In Part II - Starting with the Bricks: Programming Paradigms, Uncle Bob discusses structured, object-oriented, and functional programming paradigms, and how to apply them from an architectural perspective.

Each paradigm is about discipline, telling us what not to do, and each paradigm takes something away from us. Each restricts some aspect of the way we write code.

In Part III - Design Principles we learn to put the well-made software bricks together.

Good software systems begin with clean code. On the one hand, if the bricks aren’t well made, the architecture of the building doesn’t matter much. On the other hand, you can make a substantial mess with well-made bricks. This is where the SOLID principles come in.

The goal of the principles is the creation of mid-level software structures that:

  • Tolerate change,
  • Are easy to understand, and
  • Are the basis of components that can be used in many software systems.

Part IV - Component Principles is about arranging larger software blocks to make a sound system.

Components are the units of deployment.

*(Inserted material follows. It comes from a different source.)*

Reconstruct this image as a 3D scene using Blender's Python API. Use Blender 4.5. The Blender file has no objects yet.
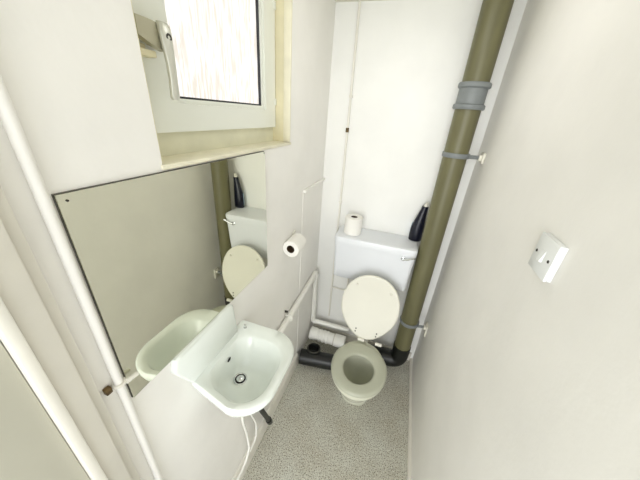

They are the smallest entities that can be deployed as part of a system. In Java, they are jar files. In Ruby, they are gem files. In .Net, they are DLLs. In compiled languages, they are aggregations of binary files. In interpreted languages, they are aggregations of source files.

Regardless of how they are eventually deployed, well-designed components always retain the ability to be independently deployable and, therefore, independently developable.

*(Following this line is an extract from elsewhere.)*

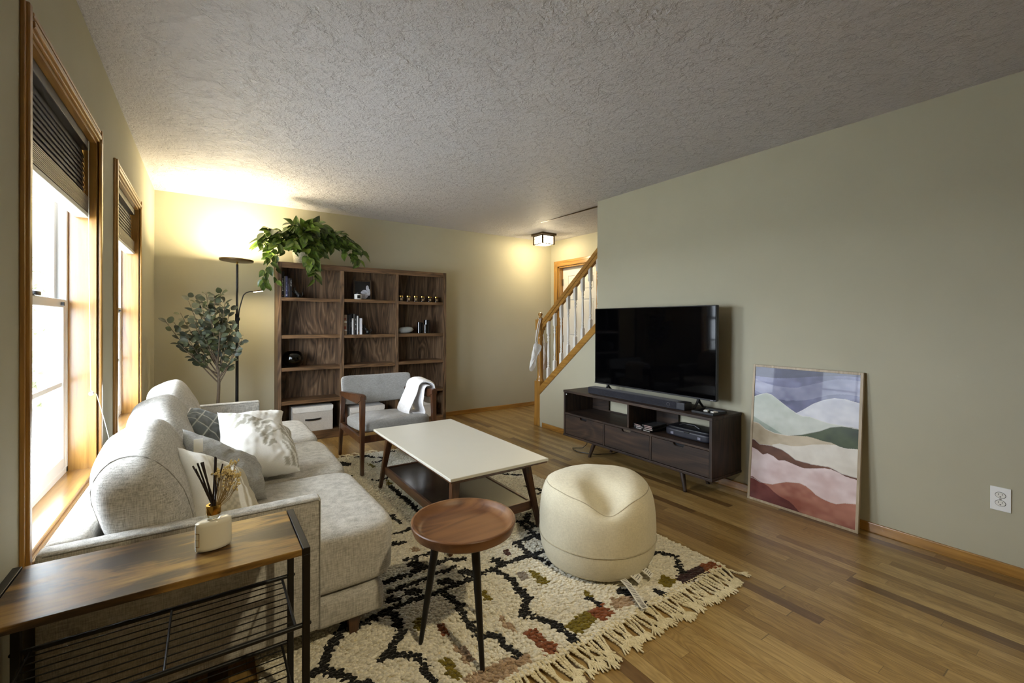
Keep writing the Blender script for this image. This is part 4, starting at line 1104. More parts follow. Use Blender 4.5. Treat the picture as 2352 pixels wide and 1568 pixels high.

We learn the principles that help in putting components together. We learn how to group and separate the components and how to manage dependencies between them.

Finally Part V - Architecture and Part VI - Details. So far the book has been preparing us to grok these parts.

The architecture of a software system is the shape given to that system by those who build it. The form of that shape is in the division of that system into components, the arrangement of those components, and the ways in which those components communicate with each other.

Uncle Bob talks about the importance of deferring decisions about details. Should we use a database or a plain text file? Shall we rely on TCP or UDP? Do we use React, Vue, or Angular? He argues that the longer we keep our options open, the more information we can gather and the more experiments we can conduct to make an informed decision.

The architecture that allows us to delay these decisions establishes clear boundaries between its components.

Software architecture is the art of drawing lines that I call boundaries.

This statement leads the way to Clean Architectures, which are

  • Independent of frameworks. The architecture does not depend on the existence of some library of feature-laden software. This allows to use such frameworks as tools, rather than forcing to cram system into their limited constraints.
  • Testable. The business rules can be tested without the UI, database, web server, or any other external element.
  • Independent of the UI. The UI can change easily, without changing the rest of the system.
  • Independent of the database. We can swap out Oracle or SQL Server for Mongo, BigTable, CouchDB, or something else.
  • Independent of any external agency. The business rules don’t know anything at all about the interfaces to the outside world.
Clean Architecture diagram

The hidden gem

Book appendices are often skipped by the readers. Don't you dare to skip this one, because it is the hidden gem of the book. Architecture Archaeology is Uncle Bob's life-long software engineering journey. It is a story of creation and discoveries, of fights and struggle of everything that lead to writing this book.

Thoughts

This is one of the "must-read" for all software engineers. The only question is, "When?". This book discusses many abstract topics. Unless you are intimately familiar with software development, it may have little impact on you. However, when you start interacting with large systems, a time comes when you sense that something is wrong, and you can't simply formalize it. That's when you know the time has come. The time to do architecture right. The time to embrace Clean Architecture.